Not every production service needs a platform story big enough to impress conference slides.

Sometimes the most senior infrastructure decision is choosing less.

This gateway is a good example. It is a stateless Node service with optional Redis, clear environment-driven configuration, and a Docker-based deployment flow. The deploy config in config/deploy.yml uses Kamal instead of reaching immediately for Kubernetes, and I think that is exactly the kind of pragmatic decision more teams should write about.

Start with the workload, not the trend

The service does not manage durable business state. It does not run a complicated job system. It does not require service discovery across dozens of internal components. It listens on one port, calls a few upstreams, and scales horizontally in a mostly boring way.

That is not an insult. It is a gift.

Workloads like this are perfect candidates for simple deployment models because the application already has the right shape:

  • stateless request handling
  • config via environment variables
  • easy containerization
  • no tight coupling to node-local disk

The Dockerfile reflects that simplicity. The image is straightforward, startup is explicit, and the deployment config focuses on the things that matter: image registry, target host, SSL proxying, secrets, and runtime env.

Why a smaller platform can be the better platform

Kubernetes solves real problems. It also introduces a lot of surface area: manifests, controllers, ingress decisions, secret management conventions, observability plumbing, rollout policy, and operational overhead that teams often underestimate.

For a service at this stage, Kamal offers a simpler path:

  • container-based deploys
  • explicit host targeting
  • manageable secret injection
  • enough structure for repeatability without a full control plane

That is often the right tradeoff when the app itself is still evolving. You get a production deployment workflow without committing to infrastructure complexity you may not need yet.

The design still leaves room to grow

What I like about this repo is that the service is not painted into a corner. The app is already containerized. Redis is optional and can be externalized. Config is environment driven. Health and metrics endpoints exist. Those are all good portability decisions regardless of the scheduler.

In other words, choosing Kamal here does not mean choosing against future scale. It means deferring platform complexity until there is evidence you need it.

That distinction matters. A lot of teams frame these decisions as ambition versus simplicity. The better framing is timing versus cost.

What you give up

Of course there are tradeoffs.

A lighter deploy model may give you less built-in support for:

  • sophisticated autoscaling policies
  • standardized multi-node orchestration patterns
  • first-class service mesh integrations
  • broad internal platform consistency if the rest of the org is already on Kubernetes

Those are real considerations.
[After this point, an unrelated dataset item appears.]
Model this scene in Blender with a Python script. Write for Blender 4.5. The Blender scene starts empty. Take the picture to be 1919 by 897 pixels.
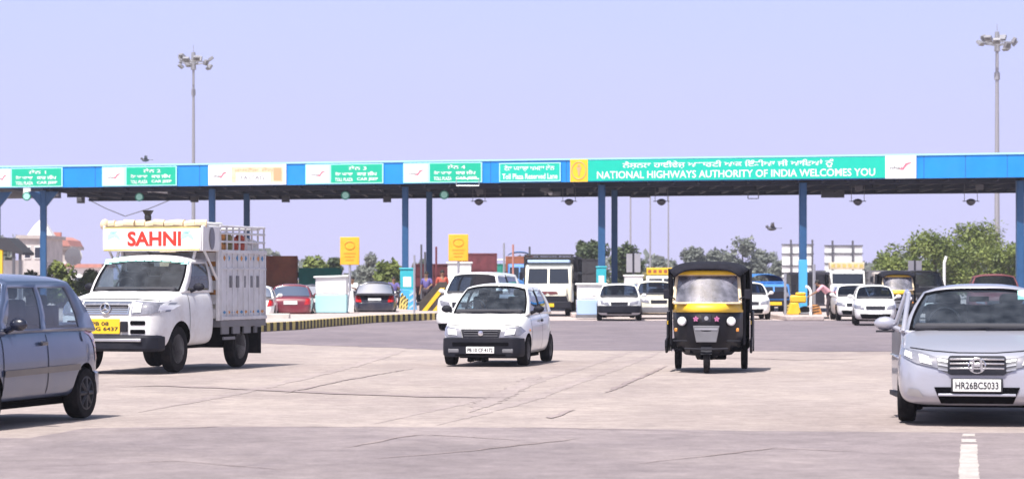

But they are only benefits if your team will actually use them and support them well.

What I would watch for

The triggers that would make me revisit the platform choice are pretty clear:

  • traffic growth that makes rollout and capacity management significantly harder
  • more internal dependencies and sidecars around the gateway
  • stronger requirements for multi-region active-active operations
  • an organizational shift toward standardized platform tooling

Until then, the simpler path is often the more responsible one.

The lesson

Infrastructure decisions should reflect the shape of the application and the maturity of the team operating it.

For a stateless routing gateway, choosing Kamal over Kubernetes is not “less serious.” It is a bet that operational focus matters more than platform fashion. In my experience, that is often the senior move: build the application so it can grow, but keep the deployment story as small as reality allows.